Polly was good at keeping me on point with the politics. Between the novel and the drama, the government changed, so we made one of the leading candidates to become prime minister a new kind of left-wing populist: charismatic and heavily to the left on tax, spend and social policy but right-wing on immigration.

Given that I spent 10 years as ITV’s political editor, it was important to me that the politics felt credible and the leading ministers, played by Mark Stanley and Amaka Okafor (and their special advisers) were viscerally real to me from their very first lines on set.

But then, this whole production was a bit of a magical experience. It’s not always like that and the road to the screen is a mystery tour, with no guarantee you will be fond of the end result.

It helped that James Marsh signed on to direct the first three episodes to mark our second collaboration and that Gemma Arterton agreed to play the all-important lead role. Watching her bring Kate so brilliantly to life must be about the best experience of my working life. Rafe Spall did a fabulous job playing her husband, too. I found their scenes together electrifying.

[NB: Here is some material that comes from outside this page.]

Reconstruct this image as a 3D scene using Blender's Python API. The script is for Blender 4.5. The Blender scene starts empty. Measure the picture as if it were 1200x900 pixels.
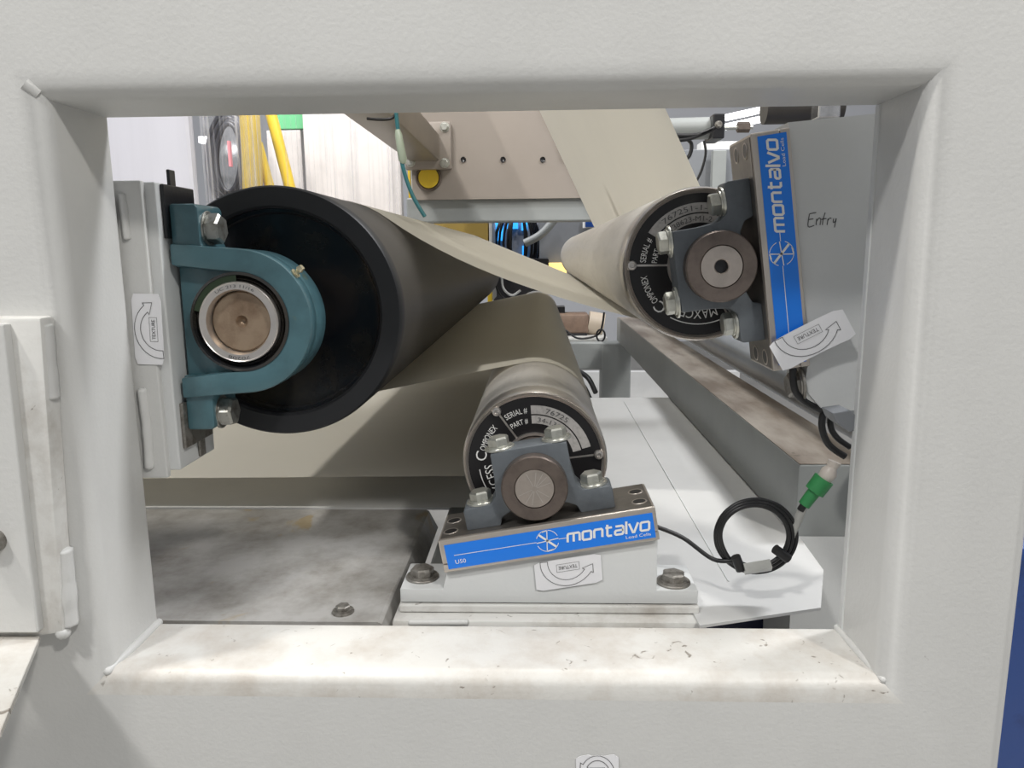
import bpy, bmesh, math, random
from mathutils import Vector, Matrix, noise
random.seed(4)
C = bpy.context.scene.collection
PI = math.pi

# ------------------------------------------------------------ camera, world, lights, exposure
F = 870.0
yd = Vector((30, 154, -F)).normalized()                  # world +Y seen from the camera
dn = Vector((48, -4900, -F)).normalized()
zd = (-(dn - yd * dn.dot(yd))).normalized()              # world +Z
xd = yd.cross(zd)                                        # world +X
RW = Matrix((xd, yd, zd))                                # camera -> world rotation
cam_d = bpy.data.cameras.new('camera'); cam = bpy.data.objects.new('camera', cam_d); C.objects.link(cam)
cam.matrix_world = RW.to_4x4()
cam_d.sensor_width = 36; cam_d.lens = F / 1200 * 36; cam_d.clip_start = .01; cam_d.clip_end = 60
bpy.context.scene.camera = cam

def at(px, py, Y):
    d = RW @ Vector((px - 600, 450 - py, -F))
    return d * (Y / d.y)
def at_z(px, py, z):
    d = RW @ Vector((px - 600, 450 - py, -F))
    return d * (z / d.z)

sc = bpy.context.scene
sc.view_settings.view_transform = 'Standard'; sc.view_settings.look = 'None'
sc.view_settings.gamma = 1; sc.view_settings.exposure = 0.22; sc.view_settings.use_curve_mapping = False
w = bpy.data.worlds.new('hall_light'); sc.world = w; w.use_nodes = True
w.node_tree.nodes['Background'].inputs[0].default_value = (.93, .96, 1, 1)
w.node_tree.nodes['Background'].inputs[1].default_value = .27

def area(name, loc, target, sx, sy, power, col=(1, .97, .92)):
    l = bpy.data.lights.new(name, 'AREA'); l.shape = 'RECTANGLE'; l.size = sx; l.size_y = sy
    l.energy = power; l.color = col
    o = bpy.data.objects.new(name, l); C.objects.link(o); o.location = loc
    o.rotation_euler = (Vector(target) - Vector(loc)).to_track_quat('-Z', 'Y').to_euler()
    return o
area('overhead_light', (-1.9, -.17, 3.6), (.25, .6, -.1), .2, .2, 80)
area('overhead_light', (2.1, -2.1, 3.0), (-.35, .6, 0), .28, .28, 75)
area('overhead_light', (-1.5, -1.6, 3.2), (.2, .6, -.1), .3, .3, 62, (1, .985, .96))
area('overhead_light', (1.9, 1.5, 2.7), (.15, 1.2, -.35), .35, .9, 75, (.97, .98, 1))
area('overhead_light', (-1.3, 2.9, 2.4), (-1.3, 5.0, 1.2), 1.6, .6, 105, (.97, .97, 1))  # added fill for the background, aimed clear of the rollers
area('overhead_light', (-.1, 1.9, 3.3), (-.1, 1.8, 0), .8, .3, 30, (1, .98, .95))  # added fill above the machine, brightens the paper and roller tops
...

The aim was to make a really compulsive, high-octane, nerve-shredding but emotionally rich thriller. A spy story, family drama and political thriller all rolled into one. We want people to sit glued to their sofas and preferably stay up half the night to finish it. To succeed, we always knew it must land as a piece of mainstream entertainment. But I’d be doubly thrilled if we could achieve all that and have people chewing its ideas over with friends in the days afterwards.

It’s not hyperbole to say that we live in challenging times and the more we understand the threats, the stronger our democracy will be.